• **DATA LINES**:
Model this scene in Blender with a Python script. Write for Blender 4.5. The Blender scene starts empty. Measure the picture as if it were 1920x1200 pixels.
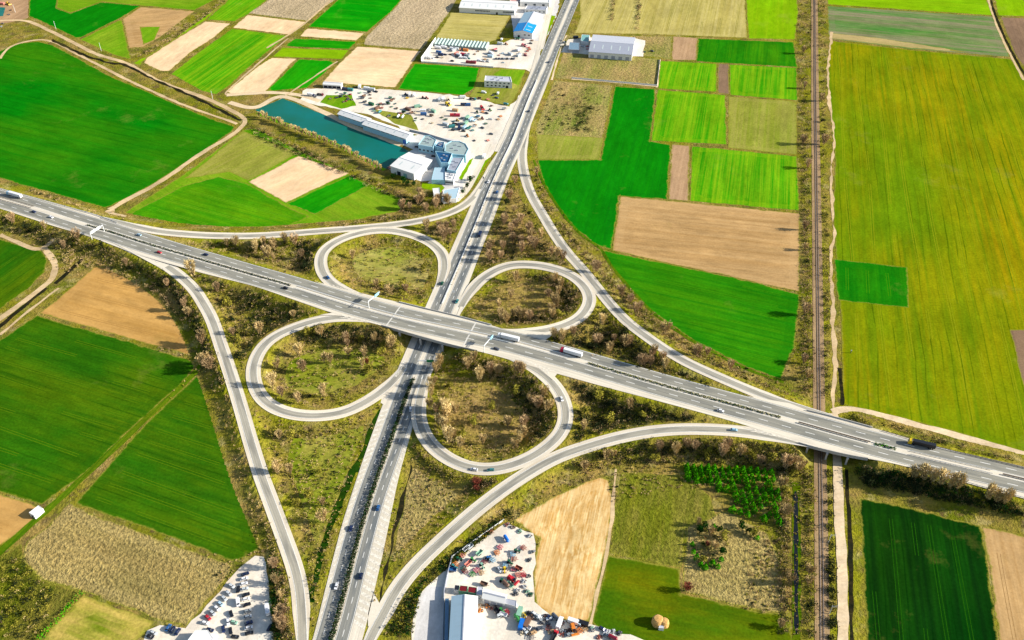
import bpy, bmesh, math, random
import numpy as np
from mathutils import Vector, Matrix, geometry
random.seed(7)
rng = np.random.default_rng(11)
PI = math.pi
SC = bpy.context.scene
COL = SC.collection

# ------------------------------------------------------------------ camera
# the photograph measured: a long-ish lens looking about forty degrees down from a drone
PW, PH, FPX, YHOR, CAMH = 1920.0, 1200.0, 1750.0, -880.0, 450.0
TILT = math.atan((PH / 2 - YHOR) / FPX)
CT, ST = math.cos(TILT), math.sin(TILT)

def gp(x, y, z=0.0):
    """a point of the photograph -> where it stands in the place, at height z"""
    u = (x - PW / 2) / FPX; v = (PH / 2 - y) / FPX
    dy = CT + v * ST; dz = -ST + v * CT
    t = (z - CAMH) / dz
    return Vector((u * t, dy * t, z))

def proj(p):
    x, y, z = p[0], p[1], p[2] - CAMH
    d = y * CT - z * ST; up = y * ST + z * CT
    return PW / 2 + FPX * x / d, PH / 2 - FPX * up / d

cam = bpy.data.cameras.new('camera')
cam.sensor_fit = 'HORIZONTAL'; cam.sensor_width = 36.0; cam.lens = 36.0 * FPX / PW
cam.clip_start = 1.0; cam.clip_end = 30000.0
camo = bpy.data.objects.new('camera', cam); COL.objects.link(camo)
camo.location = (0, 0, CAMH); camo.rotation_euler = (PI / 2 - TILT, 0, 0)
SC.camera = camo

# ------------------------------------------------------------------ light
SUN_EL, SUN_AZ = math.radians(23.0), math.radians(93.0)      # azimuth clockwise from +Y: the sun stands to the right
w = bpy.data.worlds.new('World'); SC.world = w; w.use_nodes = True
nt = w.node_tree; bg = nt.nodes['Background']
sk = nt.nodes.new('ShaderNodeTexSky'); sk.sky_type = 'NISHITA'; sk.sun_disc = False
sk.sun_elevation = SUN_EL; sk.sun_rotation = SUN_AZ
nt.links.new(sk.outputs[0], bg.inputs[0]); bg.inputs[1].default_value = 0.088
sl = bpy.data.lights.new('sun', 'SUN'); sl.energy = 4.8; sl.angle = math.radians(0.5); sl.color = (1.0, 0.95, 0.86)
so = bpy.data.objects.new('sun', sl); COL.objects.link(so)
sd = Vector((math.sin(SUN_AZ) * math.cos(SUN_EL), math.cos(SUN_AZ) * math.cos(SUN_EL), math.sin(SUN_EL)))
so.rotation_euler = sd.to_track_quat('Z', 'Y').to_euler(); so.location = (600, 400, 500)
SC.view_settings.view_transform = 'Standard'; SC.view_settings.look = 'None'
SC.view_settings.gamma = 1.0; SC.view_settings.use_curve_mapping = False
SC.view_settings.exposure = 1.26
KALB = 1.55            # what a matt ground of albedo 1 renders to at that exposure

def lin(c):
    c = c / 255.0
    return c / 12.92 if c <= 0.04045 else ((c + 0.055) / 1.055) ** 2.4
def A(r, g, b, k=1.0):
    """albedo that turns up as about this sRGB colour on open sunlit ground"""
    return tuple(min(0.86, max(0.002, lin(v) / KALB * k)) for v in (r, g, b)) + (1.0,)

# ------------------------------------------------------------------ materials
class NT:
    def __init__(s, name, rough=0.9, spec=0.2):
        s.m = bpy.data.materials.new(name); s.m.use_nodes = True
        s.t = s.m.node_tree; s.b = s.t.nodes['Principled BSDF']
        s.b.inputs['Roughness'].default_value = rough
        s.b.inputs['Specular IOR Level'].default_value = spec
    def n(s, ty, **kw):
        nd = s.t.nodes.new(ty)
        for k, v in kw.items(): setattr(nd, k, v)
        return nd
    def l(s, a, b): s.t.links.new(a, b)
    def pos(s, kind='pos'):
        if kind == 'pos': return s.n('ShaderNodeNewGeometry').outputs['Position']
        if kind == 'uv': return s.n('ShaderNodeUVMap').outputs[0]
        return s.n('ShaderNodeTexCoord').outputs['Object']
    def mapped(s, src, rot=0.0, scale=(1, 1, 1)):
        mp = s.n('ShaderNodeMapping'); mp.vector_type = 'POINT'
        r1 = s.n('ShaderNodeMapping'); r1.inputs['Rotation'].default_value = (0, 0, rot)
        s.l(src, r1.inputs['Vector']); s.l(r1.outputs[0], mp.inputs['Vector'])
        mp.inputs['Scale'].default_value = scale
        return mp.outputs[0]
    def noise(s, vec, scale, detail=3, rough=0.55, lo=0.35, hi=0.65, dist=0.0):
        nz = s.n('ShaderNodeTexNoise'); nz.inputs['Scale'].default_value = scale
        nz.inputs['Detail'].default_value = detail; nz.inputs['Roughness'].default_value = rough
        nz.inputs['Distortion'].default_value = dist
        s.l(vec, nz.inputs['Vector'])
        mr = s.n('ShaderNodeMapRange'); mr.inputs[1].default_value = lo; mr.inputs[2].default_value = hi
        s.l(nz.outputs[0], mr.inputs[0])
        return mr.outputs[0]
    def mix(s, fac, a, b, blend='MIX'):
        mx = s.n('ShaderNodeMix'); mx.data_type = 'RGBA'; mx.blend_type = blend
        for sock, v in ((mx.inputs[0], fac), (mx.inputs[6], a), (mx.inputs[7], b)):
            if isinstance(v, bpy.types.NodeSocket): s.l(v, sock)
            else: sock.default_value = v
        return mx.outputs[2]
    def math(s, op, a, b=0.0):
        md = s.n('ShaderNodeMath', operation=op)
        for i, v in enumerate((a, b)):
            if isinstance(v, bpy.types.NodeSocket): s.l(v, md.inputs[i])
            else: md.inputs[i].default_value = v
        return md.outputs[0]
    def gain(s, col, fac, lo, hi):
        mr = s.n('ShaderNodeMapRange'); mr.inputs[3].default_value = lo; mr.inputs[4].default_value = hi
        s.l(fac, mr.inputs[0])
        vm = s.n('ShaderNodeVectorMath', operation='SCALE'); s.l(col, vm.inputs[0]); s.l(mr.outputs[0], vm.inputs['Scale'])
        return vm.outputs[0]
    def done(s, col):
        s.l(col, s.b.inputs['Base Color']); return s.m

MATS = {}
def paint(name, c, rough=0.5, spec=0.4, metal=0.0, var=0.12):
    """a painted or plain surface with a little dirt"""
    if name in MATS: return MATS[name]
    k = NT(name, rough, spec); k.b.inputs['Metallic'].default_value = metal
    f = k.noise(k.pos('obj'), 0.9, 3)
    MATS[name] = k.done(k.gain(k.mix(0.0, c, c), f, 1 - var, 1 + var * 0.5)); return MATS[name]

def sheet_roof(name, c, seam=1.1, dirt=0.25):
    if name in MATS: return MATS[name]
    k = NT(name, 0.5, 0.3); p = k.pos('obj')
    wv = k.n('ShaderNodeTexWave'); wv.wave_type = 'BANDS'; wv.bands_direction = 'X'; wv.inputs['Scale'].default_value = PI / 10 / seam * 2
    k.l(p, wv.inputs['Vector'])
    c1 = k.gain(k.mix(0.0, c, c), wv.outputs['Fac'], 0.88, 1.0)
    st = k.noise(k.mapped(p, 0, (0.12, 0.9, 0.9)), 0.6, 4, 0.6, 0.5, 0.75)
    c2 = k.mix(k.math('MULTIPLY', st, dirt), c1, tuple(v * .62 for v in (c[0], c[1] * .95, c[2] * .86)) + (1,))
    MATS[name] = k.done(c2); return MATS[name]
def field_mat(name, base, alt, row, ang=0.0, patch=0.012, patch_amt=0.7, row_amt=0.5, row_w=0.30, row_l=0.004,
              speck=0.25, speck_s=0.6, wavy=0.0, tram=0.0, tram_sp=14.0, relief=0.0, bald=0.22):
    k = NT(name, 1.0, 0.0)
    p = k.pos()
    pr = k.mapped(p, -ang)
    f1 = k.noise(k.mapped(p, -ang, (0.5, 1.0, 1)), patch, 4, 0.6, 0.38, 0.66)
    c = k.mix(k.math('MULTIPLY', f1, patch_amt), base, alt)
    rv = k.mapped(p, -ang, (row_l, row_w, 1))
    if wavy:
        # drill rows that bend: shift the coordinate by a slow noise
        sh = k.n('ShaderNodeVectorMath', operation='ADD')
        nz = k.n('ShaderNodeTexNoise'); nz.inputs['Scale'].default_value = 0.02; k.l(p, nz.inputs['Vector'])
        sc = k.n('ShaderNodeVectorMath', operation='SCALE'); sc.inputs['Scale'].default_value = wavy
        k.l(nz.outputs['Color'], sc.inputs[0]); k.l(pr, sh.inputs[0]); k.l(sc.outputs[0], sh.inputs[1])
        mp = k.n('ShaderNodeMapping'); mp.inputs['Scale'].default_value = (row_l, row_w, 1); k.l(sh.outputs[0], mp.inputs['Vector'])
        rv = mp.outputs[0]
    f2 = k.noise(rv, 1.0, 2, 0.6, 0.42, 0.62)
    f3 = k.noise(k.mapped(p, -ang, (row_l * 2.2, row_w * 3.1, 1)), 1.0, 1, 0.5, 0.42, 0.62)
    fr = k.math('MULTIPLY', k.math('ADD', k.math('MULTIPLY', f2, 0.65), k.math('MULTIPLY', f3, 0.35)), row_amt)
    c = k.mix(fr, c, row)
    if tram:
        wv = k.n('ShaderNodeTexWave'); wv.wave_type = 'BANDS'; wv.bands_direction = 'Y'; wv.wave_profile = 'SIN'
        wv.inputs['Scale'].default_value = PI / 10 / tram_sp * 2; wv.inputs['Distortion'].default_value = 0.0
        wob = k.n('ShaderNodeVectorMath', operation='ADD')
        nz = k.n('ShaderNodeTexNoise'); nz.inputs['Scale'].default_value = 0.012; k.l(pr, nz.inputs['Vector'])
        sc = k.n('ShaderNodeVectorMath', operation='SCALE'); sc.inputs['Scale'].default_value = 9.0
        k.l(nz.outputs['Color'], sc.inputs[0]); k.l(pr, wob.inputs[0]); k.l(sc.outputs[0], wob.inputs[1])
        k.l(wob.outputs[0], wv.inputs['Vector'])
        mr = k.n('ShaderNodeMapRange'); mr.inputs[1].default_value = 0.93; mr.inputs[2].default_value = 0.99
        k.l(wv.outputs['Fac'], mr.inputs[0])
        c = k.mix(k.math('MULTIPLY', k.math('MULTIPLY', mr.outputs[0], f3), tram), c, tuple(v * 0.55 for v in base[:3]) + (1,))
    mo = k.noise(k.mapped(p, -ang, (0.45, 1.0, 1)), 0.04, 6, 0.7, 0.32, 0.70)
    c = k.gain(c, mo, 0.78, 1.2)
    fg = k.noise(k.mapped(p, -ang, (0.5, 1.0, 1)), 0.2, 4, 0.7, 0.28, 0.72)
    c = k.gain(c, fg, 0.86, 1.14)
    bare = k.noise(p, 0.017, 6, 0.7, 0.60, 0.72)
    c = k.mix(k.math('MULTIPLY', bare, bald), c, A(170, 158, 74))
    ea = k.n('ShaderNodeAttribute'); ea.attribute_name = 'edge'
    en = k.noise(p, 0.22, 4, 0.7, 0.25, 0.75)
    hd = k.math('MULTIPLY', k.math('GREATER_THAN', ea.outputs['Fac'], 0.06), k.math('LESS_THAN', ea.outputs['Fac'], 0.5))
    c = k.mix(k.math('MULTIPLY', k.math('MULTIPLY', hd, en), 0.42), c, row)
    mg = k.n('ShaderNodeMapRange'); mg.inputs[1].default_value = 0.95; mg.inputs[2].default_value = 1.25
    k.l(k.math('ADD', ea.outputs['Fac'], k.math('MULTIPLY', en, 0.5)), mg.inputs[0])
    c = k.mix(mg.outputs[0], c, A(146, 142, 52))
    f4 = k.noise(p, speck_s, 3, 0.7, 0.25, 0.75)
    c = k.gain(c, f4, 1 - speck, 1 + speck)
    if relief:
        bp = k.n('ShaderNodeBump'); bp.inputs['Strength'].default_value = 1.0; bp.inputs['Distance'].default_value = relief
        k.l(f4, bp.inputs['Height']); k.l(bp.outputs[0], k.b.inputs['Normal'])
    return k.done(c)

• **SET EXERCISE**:
Copy all lines of the material above where the string "with" occurs.

• **THE RESULT**:
Model this scene in Blender with a Python script. Write for Blender 4.5. The Blender scene starts empty. Measure the picture as if it were 1920x1200 pixels.
    """a painted or plain surface with a little dirt"""